The technology that changes the rules of the game
HBMs are not simply faster RAMs. They change the very way memory is built: instead of being arranged next to each other, the chips are stacked vertically, like a skyscraper. The result is a much higher data rate. A single AI GPU, equipped with the latest HBM memories, can use up to a terabyte of memory. Multiply this figure by the thousands of cards in each data centre and the picture becomes clear: demand is simply out of scale with the consumer market.
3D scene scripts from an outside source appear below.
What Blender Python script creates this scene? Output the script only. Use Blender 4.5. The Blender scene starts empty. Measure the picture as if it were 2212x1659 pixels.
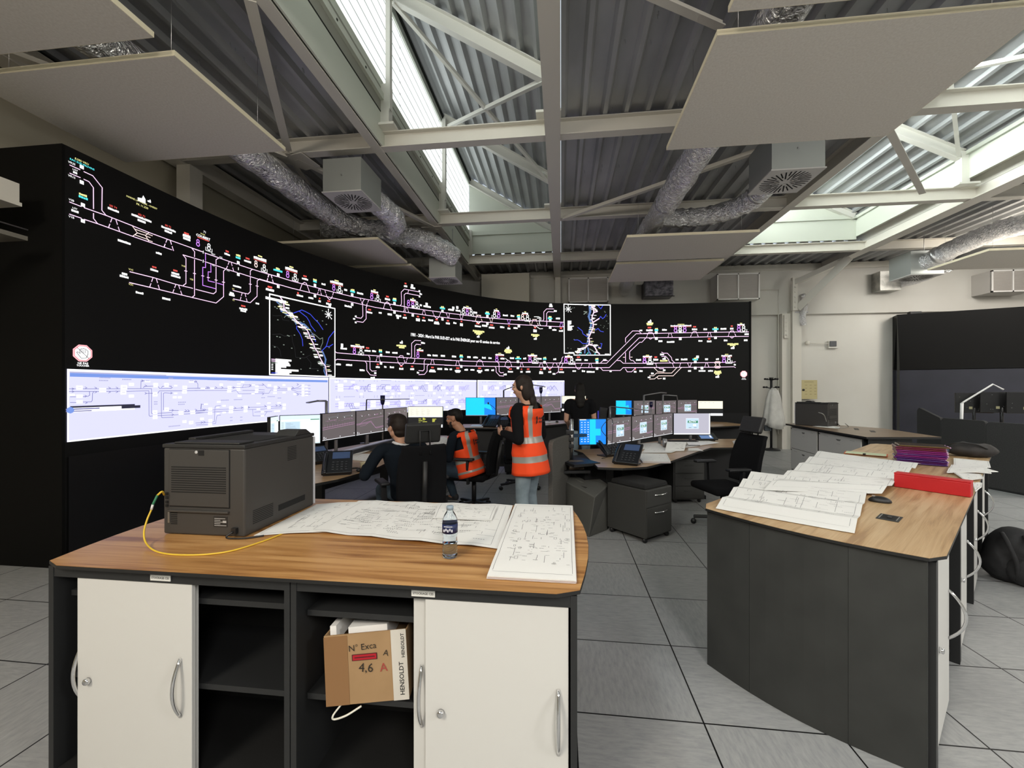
import bpy, bmesh, math, random
from mathutils import Vector, Matrix
R=math.radians
scn=bpy.context.scene; COL=scn.collection
# ---------- camera model: converts points read off the photograph into metres on known real planes ----------
F=900.0; YAW=math.atan(106/900); H=1.58
_c,_s=math.cos(YAW),math.sin(YAW)
def _ray(px,py):
    a=(px-1106)/F; b=-(py-840)/F
    return (-_s+a*_c, _c+a*_s, b)
def hz(px,py,z): d=_ray(px,py); t=(z-H)/d[2]; return Vector((d[0]*t,d[1]*t,z))
def hy(px,py,y): d=_ray(px,py); t=y/d[1]; return Vector((d[0]*t,y,H+d[2]*t))
def hx(px,py,x): d=_ray(px,py); t=x/d[0]; return Vector((x,d[1]*t,H+d[2]*t))
def hd(px,py,dep): d=_ray(px,py); return Vector((d[0]*dep,d[1]*dep,H+d[2]*dep))
# ---------- materials ----------
def s2l(c): return c/12.92 if c<=.04045 else ((c+.055)/1.055)**2.4
def rgb(r,g,b): return (s2l(r/255),s2l(g/255),s2l(b/255),1)
_M={}
def mat(name,col,rough=.6,metal=0,emit=None,es=1.0,spec=None,trans=0,ior=1.45,alpha=1,coat=0):
    if name in _M: return _M[name]
    m=bpy.data.materials.new(name); m.use_nodes=True; b=m.node_tree.nodes['Principled BSDF']
    b.inputs['Base Color'].default_value=col; b.inputs['Roughness'].default_value=rough; b.inputs['Metallic'].default_value=metal
    if spec is not None: b.inputs['Specular IOR Level'].default_value=spec
    if trans: b.inputs['Transmission Weight'].default_value=trans; b.inputs['IOR'].default_value=ior
    if alpha<1: b.inputs['Alpha'].default_value=alpha
    if coat: b.inputs['Coat Weight'].default_value=coat
    if emit: b.inputs['Emission Color'].default_value=emit; b.inputs['Emission Strength'].default_value=es
    _M[name]=m; return m
def nodes(m): return m.node_tree.nodes, m.node_tree.links, m.node_tree.nodes['Principled BSDF']
def glow(name,col,es=1.0):
    return mat(name,(0.01,0.01,0.01,1),.5,0,col,es)
def add_noise(m,scale,lo,hi,rough=None,bump=0,coords='Object',stretch=(1,1,1),detail=4):
    n,l,b=nodes(m)
    tc=n.new('ShaderNodeTexCoord'); mp=n.new('ShaderNodeMapping'); mp.inputs['Scale'].default_value=stretch
    l.new(tc.outputs[coords],mp.inputs[0])
    t=n.new('ShaderNodeTexNoise'); t.inputs['Scale'].default_value=scale; t.inputs['Detail'].default_value=detail
    l.new(mp.outputs[0],t.inputs['Vector'])
    r=n.new('ShaderNodeValToRGB'); r.color_ramp.elements[0].color=lo; r.color_ramp.elements[1].color=hi
    r.color_ramp.elements[0].position=.3; r.color_ramp.elements[1].position=.7
    l.new(t.outputs['Fac'],r.inputs[0]); l.new(r.outputs[0],b.inputs['Base Color'])
    if bump:
        bp=n.new('ShaderNodeBump'); bp.inputs['Strength'].default_value=bump; bp.inputs['Distance'].default_value=.01
        l.new(t.outputs['Fac'],bp.inputs['Height']); l.new(bp.outputs[0],b.inputs['Normal'])
    return m
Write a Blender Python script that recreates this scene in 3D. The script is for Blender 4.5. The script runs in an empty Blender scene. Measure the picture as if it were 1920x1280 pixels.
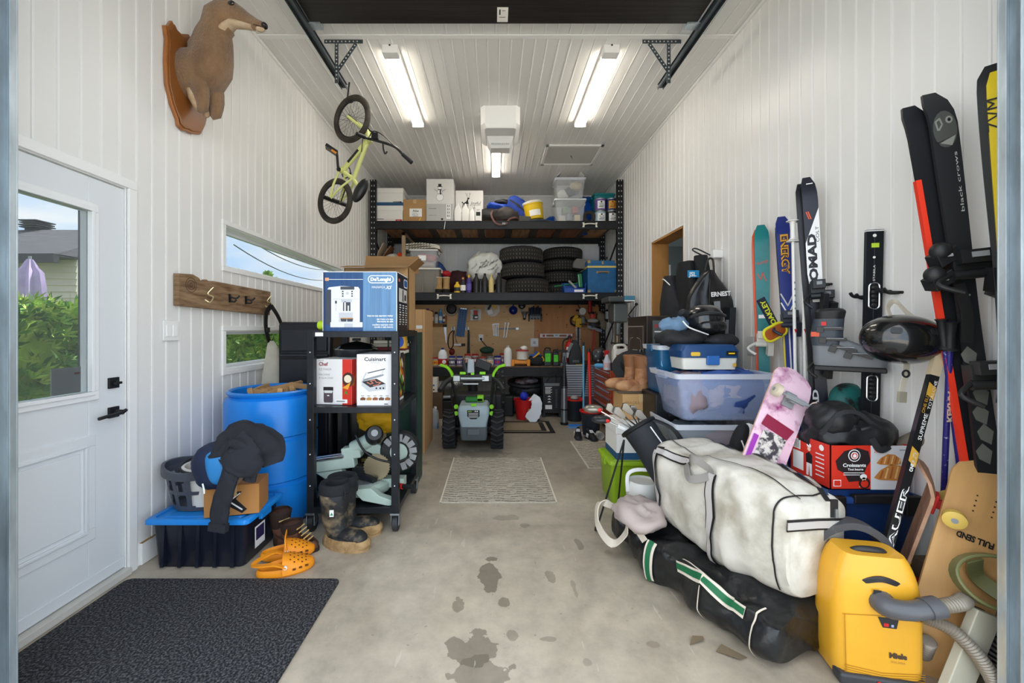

According to TeamGroup data, DRAM DDR5 chips, the standard for modern computers, rose from $6.84 to $27.20 between September and December. An increase of about 300% in just three months. And the outlook is not reassuring: for 2026, increases of up to 50% per quarter are estimated in the first half of the year. The consequences are beginning to be felt with major manufacturers - Dell, Asus, Lenovo - having already announced price increases on laptops coming in December and January. On the Chinese market, Honor has urged users to buy a new tablet as soon as possible in order to avoid future price increases, and Xiaomi has also had to run for cover, announcing a price increase for all its tablets on the Chinese market. Estimates speak of price increases of between 10 and 20 per cent for laptops and between 20 and 30 per cent for smartphones.
In telephony, analysts speak of an even more pronounced impact. According to an analysis by Counterpoint Research, the production costs of cheap smartphones have already risen by 25 per cent, those of mid-range models by 15 per cent and those of premium devices by 10 per cent. But it is not just a question of costs: it is availability that has plummeted.